DONALD Yes. A lot of dancing is about focusing on imperfection. Because perfect is always there in the background and you look in the mirror and all you see are the imperfections. No matter what people say to you, you go, “Thank you,” but what you really want to say is, “There’s this and this wrong…”

OLIVIER I messed up my pirouette.

DONALD Exactly. I messed up my pirouette, so-and-so has a better arabesque than I do, their legs go higher.

OLIVIER And then all you get is correction.

DONALD Right.

OLIVIER They tell you, “You need to go faster, slow down” and you get all the negative.

DONALD I think that’s true for everybody. But some people thrive on it. Some people don’t ever want to stop dancing because once they get on stage something happens that’s pretty remarkable. Some people don’t want to confront that imperfection. Not in a way you can’t do something about. I can’t change my feet.

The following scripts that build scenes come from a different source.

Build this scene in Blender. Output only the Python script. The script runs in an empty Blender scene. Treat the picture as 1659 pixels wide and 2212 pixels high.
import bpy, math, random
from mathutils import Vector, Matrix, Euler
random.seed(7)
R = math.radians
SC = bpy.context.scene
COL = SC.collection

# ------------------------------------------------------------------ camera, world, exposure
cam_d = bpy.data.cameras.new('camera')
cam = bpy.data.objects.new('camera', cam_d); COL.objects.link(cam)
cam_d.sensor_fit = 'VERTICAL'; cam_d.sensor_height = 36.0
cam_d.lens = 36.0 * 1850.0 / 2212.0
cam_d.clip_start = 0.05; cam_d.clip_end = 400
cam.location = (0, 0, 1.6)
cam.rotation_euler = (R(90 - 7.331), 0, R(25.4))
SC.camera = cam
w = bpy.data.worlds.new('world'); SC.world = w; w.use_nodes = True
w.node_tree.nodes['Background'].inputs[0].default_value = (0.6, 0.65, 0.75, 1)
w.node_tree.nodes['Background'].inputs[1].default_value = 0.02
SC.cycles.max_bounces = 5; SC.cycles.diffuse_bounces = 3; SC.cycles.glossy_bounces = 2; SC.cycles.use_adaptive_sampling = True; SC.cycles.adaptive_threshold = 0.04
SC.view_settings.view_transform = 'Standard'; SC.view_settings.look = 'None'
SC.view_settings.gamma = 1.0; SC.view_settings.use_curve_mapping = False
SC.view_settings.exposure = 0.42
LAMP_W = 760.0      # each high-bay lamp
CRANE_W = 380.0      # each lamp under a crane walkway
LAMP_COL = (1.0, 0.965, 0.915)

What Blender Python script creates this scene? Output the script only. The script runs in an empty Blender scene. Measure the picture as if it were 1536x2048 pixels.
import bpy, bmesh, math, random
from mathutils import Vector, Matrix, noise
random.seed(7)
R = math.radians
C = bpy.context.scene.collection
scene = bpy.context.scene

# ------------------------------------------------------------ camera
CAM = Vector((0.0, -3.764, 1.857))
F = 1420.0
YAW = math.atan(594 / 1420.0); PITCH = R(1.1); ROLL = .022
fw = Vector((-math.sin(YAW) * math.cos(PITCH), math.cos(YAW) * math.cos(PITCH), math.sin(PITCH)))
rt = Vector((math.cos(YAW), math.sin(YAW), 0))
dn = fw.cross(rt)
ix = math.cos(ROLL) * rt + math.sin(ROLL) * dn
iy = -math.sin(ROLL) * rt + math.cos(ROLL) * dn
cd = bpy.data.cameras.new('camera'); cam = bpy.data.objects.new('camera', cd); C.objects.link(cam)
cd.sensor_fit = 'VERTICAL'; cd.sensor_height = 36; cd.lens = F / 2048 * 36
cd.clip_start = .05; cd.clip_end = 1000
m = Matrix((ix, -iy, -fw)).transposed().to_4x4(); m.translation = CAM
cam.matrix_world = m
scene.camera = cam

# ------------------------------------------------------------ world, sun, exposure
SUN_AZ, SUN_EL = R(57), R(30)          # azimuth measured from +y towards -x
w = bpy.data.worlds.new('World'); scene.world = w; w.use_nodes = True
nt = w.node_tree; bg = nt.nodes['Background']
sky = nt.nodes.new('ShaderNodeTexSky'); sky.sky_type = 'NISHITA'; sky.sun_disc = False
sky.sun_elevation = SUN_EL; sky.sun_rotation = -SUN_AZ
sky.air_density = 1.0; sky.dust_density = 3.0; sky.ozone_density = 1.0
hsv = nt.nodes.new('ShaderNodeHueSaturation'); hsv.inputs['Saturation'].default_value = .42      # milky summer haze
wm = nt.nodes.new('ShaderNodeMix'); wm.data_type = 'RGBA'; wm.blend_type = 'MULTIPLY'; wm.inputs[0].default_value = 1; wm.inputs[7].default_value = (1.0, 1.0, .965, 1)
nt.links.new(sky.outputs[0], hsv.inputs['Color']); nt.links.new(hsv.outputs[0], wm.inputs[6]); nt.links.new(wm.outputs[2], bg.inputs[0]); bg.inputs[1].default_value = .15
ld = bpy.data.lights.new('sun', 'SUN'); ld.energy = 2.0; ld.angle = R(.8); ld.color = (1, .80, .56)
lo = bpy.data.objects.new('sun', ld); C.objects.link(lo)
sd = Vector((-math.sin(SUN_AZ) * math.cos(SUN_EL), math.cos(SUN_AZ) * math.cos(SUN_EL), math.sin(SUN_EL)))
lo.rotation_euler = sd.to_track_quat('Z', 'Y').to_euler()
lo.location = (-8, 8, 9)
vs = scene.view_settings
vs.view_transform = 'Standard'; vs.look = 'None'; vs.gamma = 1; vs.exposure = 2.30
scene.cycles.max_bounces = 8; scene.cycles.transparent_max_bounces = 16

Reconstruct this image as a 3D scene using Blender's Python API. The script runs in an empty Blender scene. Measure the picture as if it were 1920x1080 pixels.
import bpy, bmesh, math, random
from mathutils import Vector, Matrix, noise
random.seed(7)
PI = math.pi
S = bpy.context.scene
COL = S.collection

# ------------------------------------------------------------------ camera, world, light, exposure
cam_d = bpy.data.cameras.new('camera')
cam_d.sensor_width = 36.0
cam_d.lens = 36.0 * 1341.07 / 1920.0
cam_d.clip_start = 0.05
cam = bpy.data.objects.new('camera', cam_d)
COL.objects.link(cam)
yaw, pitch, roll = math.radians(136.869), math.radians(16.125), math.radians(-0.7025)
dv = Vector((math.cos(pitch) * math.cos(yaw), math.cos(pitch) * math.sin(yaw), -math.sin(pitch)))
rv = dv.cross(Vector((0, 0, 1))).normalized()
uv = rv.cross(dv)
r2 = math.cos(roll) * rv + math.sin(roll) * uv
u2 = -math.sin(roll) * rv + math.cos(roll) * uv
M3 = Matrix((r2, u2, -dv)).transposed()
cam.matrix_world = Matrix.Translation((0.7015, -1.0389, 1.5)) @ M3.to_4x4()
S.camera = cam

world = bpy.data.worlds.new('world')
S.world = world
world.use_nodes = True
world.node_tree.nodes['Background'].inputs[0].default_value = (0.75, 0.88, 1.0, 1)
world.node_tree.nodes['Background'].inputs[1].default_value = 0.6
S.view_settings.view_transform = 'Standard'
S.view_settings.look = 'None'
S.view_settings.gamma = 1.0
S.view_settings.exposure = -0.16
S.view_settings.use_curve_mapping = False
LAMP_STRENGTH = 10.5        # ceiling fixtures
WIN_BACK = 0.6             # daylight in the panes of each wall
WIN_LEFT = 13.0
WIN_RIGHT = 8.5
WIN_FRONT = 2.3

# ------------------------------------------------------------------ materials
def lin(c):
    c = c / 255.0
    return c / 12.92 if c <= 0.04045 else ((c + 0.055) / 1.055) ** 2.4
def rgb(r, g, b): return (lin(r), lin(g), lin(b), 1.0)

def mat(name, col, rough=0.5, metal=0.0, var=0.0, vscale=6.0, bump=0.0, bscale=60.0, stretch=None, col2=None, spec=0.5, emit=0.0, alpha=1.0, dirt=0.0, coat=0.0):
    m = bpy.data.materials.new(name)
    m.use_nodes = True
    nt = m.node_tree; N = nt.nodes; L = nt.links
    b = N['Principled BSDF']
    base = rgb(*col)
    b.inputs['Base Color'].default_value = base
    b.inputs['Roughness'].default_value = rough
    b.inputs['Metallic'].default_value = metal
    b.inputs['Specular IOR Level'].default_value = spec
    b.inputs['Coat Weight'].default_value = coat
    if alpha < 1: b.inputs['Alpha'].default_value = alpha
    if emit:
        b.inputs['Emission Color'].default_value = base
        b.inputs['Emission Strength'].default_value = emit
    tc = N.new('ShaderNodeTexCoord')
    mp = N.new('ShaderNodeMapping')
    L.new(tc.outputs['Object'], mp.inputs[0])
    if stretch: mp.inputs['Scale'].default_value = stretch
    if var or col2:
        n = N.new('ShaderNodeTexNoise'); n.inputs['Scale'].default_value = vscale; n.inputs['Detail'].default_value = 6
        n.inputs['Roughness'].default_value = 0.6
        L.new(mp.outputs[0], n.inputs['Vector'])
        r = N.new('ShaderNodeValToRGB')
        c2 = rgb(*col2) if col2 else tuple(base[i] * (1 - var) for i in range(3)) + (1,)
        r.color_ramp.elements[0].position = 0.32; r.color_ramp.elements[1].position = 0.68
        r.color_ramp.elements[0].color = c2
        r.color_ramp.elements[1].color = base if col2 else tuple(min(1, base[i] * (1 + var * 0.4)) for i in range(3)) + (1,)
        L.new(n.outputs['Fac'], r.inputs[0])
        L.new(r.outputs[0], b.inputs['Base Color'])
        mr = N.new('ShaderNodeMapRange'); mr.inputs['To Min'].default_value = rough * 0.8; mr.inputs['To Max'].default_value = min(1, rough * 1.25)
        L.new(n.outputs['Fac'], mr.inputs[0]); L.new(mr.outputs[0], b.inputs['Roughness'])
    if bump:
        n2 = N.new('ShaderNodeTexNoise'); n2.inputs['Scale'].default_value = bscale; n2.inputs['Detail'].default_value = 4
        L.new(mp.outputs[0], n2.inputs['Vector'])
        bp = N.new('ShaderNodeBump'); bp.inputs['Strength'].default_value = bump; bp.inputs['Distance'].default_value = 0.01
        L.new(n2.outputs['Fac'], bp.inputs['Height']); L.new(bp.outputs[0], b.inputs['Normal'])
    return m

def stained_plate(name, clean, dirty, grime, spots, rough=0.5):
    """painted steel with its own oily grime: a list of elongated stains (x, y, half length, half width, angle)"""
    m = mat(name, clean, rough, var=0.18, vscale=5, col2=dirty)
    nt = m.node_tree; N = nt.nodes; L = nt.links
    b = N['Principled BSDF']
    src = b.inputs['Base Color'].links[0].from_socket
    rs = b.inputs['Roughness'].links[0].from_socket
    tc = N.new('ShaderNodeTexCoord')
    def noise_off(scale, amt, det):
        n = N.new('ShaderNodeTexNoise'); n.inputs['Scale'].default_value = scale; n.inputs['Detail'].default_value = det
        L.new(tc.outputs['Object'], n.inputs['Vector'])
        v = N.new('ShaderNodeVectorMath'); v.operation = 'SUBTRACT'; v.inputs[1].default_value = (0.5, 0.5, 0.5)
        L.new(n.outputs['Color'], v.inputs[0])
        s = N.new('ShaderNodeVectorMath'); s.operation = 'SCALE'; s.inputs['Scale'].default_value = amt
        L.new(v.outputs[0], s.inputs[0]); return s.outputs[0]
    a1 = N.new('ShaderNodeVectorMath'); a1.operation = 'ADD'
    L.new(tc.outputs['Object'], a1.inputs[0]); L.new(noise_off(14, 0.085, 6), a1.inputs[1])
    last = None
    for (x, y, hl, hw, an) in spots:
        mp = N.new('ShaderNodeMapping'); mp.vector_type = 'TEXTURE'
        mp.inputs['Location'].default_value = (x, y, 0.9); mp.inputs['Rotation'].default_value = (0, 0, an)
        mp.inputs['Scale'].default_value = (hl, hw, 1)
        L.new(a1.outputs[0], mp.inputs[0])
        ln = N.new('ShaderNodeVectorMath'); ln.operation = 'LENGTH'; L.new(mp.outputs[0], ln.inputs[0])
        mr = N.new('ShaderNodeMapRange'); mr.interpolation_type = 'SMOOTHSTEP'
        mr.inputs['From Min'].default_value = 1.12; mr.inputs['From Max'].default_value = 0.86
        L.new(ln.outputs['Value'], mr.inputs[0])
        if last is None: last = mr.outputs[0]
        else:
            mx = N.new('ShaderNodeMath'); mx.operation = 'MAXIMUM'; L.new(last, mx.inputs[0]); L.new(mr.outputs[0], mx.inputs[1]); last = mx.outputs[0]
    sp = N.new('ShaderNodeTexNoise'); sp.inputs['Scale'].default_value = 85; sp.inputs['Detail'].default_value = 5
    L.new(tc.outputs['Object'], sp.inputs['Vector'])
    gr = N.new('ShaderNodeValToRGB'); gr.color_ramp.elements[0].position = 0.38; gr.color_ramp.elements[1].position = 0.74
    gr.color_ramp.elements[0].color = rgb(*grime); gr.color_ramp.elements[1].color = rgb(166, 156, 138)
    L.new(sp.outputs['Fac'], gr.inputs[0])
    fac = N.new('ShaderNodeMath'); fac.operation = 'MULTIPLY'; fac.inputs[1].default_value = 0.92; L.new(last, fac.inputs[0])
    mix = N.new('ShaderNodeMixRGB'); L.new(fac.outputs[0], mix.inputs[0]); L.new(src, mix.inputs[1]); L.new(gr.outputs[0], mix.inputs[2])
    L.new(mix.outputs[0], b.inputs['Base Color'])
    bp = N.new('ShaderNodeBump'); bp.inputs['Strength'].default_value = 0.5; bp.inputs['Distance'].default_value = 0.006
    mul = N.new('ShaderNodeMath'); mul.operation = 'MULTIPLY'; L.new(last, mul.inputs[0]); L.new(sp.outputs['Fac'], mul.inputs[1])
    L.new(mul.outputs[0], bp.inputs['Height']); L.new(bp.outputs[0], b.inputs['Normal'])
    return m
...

OLIVIER It’s been a huge learning experience.

DONALD For a vibrant dance community you need a combination of things. You need people who maybe only work once a year but there are other things they do. Then you have people who aspire to institutionalize things, and then you have the big organizations like PNB. There is support, but I wish there was more support. One of the things I think of often here: There is the ballet community and there is the dance community.

OLIVIER It’s funny because each community has their devil word. For example, some dancers see ballet as a bad word, and it’s the same thing for some ballet dancers who will never go and see modern contemporary dance here. And that’s hard for me to understand. People always ask me, too, “Do you do ballet?” and I say, “I just do dance.” I’m still using pointe shoes but I’m also using bare feet and socks. It’s just a label that people are putting on something.